No dia primeiro de julho, um casal estava junto ao Cristo Redentor. Não fotografava. Parecia analisar o local. Avaliava detalhes do pedestal e da trilha próxima. Tal atitude, pouco comum a um turista, chamou a atenção de uma pessoa que trabalha no Corcovado, que fotografou a dupla e encaminhou a imagem ao guarda municipal Marco Antônio do Carmo, líder operacional da GM no monumento. A foto, repassada por Marco a seus superiores, foi parar nas mãos de autoridades federais. Diretor de Inteligência da Secretaria Extraordinária de Segurança para Grandes Eventos, do Ministério da Justiça e Cidadania, o delegado William Murad tem conhecimento do fato, mas mantém o desfecho sob sigilo. A testemunha e o guarda não ficaram sabendo se o casal consta de alguma lista de procurados, mas estão certos de que seguiram à risca o que aprenderam num curso para identificar suspeitos de atos terroristas.

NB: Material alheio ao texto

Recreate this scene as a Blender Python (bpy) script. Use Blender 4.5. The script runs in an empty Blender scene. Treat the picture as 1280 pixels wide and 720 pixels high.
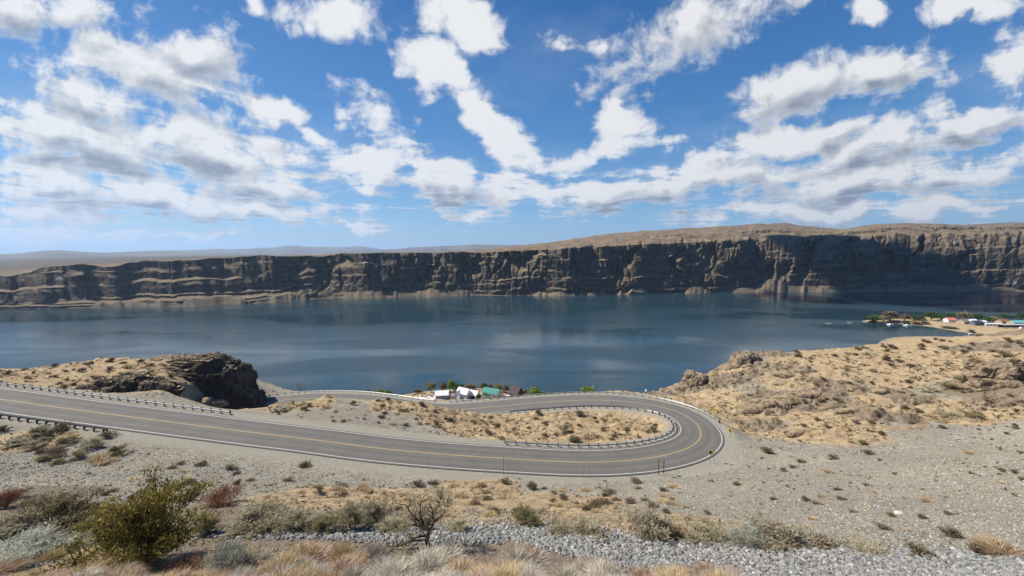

Uma grande “tropa” civil está sendo treinada
por órgãos como Ministério da Justiça, Marinha (brasileira e americana),
Exército, Polícia Federal, Secretaria de Segurança e unidades especializadas da
PM, com o objetivo de multiplicar os olhos antiterror na Cidade Olímpica. Por
meio de palestras, estágios e exercícios, empregados de concessionárias de
serviços públicos, pontos turísticos e museus estão sendo capacitados para
observar comportamentos e detectar possíveis sinais suspeitos. As cerca de 150
pessoas que trabalham no Museu de Arte do Rio (MAR), na Praça Mauá, por
exemplo, foram treinadas pela Marinha. No dia 18, será a vez do pessoal do
Museu do Amanhã. Nos próximos dias, a Secretaria de Segurança lançará uma
campanha em mídias digitais para alertar a população em geral, como informou o
colunista Ancelmo Gois.
— Antes, quando eu encontrava um objeto
deixado num canto, minha atitude era pegá-lo, guardar e ver se aparecia o dono.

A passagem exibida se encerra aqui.